Enfin, en ce qui concerne la consolidation de l'État de droit, un long chemin reste à parcourir. Le pillage des ressources naturelles de la RDC n'est pas le seul fait des groupes armés dans l'Est du pays... Selon Global Witness, depuis 2010, des compagnies offshores associées à Dan Gertler, homme d'affaires et ami du Président congolais Joseph Kabila, ont secrètement acheté à l'État des parts dans plusieurs mines, à un coût très inférieur aux estimations. Les mines ont ensuite été vendues sans faire l'objet d'un processus d'appel d'offres ouvert et les compagnies ont réalisé un bénéfice colossal.
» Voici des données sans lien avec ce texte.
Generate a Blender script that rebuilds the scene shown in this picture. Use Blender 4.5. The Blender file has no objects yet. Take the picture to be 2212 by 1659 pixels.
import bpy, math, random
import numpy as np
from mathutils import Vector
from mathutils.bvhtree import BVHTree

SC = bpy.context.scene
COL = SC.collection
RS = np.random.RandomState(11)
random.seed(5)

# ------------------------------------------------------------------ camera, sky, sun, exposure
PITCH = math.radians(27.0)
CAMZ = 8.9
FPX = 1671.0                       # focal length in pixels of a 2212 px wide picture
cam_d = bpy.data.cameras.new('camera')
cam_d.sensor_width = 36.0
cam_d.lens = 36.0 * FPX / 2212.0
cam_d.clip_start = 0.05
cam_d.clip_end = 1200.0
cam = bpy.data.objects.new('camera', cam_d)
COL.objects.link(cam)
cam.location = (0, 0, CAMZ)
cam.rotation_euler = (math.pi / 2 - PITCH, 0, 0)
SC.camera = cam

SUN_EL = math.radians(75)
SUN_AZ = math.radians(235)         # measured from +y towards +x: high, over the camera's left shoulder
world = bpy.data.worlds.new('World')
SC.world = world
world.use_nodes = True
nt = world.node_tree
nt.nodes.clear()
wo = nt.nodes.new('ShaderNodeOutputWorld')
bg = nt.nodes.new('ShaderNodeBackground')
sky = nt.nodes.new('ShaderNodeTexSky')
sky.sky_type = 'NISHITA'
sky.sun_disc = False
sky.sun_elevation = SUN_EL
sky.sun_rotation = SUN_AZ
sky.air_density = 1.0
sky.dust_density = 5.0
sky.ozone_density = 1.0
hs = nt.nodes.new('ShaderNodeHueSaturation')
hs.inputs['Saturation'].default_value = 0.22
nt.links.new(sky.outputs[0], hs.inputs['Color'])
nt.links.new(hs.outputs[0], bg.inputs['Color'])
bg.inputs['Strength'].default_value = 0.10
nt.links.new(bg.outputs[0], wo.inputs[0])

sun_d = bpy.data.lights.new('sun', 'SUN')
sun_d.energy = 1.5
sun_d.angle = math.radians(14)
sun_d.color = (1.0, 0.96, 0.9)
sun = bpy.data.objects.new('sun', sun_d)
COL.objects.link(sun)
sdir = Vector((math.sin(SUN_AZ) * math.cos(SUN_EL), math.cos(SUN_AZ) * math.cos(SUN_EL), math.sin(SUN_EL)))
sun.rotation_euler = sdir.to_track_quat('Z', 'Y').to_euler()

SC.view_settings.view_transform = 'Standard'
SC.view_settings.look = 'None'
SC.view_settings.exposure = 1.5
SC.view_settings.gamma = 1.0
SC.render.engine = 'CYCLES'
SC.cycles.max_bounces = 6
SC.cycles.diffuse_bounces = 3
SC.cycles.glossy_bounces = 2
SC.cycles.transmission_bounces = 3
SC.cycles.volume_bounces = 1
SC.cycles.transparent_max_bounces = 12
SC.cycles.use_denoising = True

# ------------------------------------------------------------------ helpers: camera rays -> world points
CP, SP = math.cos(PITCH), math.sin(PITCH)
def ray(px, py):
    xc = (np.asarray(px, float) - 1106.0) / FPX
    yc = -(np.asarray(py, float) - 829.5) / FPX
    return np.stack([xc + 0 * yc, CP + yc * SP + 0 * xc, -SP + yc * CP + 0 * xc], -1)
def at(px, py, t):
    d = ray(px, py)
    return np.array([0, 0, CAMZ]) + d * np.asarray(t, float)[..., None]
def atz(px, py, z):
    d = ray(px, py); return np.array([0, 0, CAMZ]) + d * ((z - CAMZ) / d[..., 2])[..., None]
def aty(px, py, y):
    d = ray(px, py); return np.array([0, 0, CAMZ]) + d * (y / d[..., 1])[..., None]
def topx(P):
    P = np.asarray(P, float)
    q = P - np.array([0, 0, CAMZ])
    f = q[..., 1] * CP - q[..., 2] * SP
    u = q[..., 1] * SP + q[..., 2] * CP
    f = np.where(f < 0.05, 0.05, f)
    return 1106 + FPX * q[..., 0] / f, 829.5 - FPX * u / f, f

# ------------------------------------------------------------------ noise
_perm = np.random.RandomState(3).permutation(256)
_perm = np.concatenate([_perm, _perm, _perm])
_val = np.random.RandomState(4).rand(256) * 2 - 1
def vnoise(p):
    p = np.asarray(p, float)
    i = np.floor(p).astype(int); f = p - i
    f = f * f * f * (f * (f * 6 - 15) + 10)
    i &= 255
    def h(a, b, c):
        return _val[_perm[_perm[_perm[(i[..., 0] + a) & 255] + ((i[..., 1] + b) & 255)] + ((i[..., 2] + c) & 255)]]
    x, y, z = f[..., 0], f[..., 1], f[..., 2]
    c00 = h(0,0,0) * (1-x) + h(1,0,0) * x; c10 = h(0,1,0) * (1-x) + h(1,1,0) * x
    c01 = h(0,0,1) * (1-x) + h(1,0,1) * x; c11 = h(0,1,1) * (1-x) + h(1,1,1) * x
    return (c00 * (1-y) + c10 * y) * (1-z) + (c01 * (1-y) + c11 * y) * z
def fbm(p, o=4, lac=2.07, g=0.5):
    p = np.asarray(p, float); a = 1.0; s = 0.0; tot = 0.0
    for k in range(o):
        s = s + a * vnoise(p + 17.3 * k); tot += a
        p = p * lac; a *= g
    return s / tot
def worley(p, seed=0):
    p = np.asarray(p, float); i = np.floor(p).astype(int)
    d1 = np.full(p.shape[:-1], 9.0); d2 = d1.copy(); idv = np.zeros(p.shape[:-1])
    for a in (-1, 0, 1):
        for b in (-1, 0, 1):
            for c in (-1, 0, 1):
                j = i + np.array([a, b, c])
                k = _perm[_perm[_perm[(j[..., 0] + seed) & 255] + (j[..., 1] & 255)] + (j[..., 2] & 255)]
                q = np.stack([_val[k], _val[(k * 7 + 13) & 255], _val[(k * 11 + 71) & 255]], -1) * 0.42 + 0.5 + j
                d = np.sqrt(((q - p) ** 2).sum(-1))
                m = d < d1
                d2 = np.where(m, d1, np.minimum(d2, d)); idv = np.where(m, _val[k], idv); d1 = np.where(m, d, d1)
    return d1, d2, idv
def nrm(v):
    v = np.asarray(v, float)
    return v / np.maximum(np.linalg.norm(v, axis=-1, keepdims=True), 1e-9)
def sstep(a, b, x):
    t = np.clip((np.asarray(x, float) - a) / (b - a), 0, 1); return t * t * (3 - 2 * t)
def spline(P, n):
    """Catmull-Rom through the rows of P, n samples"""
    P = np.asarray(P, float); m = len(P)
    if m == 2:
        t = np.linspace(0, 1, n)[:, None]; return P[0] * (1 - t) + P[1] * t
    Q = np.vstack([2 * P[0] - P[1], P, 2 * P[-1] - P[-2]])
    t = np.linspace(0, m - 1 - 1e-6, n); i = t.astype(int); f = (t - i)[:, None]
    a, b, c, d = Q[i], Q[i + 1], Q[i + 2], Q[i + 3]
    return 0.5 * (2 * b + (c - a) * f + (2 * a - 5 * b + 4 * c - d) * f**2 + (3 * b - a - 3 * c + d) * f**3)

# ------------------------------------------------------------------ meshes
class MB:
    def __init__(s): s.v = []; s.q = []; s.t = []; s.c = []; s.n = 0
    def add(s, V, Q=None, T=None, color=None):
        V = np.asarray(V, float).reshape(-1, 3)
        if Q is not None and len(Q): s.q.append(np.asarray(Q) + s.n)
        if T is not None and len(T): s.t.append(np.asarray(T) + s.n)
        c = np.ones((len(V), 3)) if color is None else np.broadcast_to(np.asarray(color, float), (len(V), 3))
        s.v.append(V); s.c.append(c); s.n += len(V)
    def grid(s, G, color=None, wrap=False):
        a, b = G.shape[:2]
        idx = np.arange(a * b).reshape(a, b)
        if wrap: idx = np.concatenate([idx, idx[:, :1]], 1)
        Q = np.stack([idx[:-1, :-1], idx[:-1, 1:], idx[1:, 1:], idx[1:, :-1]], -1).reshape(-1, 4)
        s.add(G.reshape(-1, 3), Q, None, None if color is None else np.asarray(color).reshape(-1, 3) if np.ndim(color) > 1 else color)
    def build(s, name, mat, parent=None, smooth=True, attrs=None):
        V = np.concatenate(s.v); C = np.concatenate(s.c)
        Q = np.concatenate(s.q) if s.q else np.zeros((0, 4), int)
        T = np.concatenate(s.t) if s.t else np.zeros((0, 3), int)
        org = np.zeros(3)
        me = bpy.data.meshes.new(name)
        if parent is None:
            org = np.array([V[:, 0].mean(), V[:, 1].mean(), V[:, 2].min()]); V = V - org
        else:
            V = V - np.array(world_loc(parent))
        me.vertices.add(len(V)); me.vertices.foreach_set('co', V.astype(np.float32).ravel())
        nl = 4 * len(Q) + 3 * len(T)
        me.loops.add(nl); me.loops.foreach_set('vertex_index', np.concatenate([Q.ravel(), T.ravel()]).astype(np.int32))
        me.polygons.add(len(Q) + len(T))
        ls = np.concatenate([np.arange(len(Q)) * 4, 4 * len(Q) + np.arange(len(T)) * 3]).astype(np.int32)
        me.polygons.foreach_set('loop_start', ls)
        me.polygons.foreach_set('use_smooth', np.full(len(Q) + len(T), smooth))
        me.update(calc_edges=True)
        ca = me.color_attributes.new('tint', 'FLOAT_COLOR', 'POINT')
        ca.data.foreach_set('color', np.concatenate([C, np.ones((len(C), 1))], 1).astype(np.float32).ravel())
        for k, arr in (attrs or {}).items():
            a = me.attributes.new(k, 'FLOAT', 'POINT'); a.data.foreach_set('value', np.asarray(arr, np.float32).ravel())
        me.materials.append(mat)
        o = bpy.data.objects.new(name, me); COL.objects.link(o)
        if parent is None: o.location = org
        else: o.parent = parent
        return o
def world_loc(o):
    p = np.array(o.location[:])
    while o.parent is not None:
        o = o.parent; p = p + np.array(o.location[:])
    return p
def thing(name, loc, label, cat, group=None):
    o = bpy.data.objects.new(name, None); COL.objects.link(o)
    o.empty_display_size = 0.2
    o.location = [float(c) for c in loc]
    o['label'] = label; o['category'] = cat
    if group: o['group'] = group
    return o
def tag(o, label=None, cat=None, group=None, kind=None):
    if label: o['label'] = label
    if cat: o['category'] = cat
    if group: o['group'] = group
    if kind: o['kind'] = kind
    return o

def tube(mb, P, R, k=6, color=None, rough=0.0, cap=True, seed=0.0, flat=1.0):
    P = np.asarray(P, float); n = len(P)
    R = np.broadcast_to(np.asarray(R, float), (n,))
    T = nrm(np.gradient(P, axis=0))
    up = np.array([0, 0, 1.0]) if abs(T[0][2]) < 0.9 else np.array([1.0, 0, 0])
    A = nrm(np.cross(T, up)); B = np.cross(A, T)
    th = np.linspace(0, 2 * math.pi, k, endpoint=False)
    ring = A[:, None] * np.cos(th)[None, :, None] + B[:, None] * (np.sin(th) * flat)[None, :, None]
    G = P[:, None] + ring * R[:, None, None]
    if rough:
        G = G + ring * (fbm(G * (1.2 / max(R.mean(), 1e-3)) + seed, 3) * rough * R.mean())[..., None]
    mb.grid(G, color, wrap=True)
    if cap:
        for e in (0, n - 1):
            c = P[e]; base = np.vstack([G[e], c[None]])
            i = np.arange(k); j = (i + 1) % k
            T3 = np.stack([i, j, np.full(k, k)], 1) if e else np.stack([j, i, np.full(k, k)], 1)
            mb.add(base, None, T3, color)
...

Selon Eric Joyce, parlementaire britannique, 5,5 milliards de dollars (4,2 milliards d'euros) aurait ainsi été détournés ces dernières années par le régime en place dans le cadre de cessions d'actifs miniers. Plus récemment, des rumeurs font déjà état de la mauvaise gestion par les autorités congolaises de la somme allouée à la préparation du sommet de l'OIF.
Comptes tenus de tous ces éléments, lourds et persistants, la tenue du Sommet de l'OIF à Kinshasa est un véritable pied de nez du régime Kabila à cette instance et à ses États membres. C'est aussi l'occasion rêvée pour Joseph Kabila et son gouvernement de bénéficier enfin d'une légitimité internationale. En décembre 2011, sa cérémonie d'investiture avait été boudée par les dirigeants du monde entier hormis l'illustre Robert Mugabe...
Ne soyons pas naïfs ! La présence de dirigeants étrangers en octobre sera évidemment perçue par la population comme un soutien au régime en place. Plus généralement, la participation au plus haut niveau du gouvernement français à ce sommet sera comprise comme un signal de mansuétude à l'endroit des régimes autoritaires en Afrique. L'ayant bien compris, le premier ministre belge et chef du gouvernement, Elio di Rupo, a déjà annoncé qu'il ne se rendrait pas à Kinshasa.
Pour la France, il ne s'agit pas pour autant de promouvoir une politique de la chaise vide au sein de l'OIF... Le gouvernement peut dès à présent se mobiliser publiquement avec ses partenaires afin que tous les membres de l'organisation en respectent les règles fondamentales.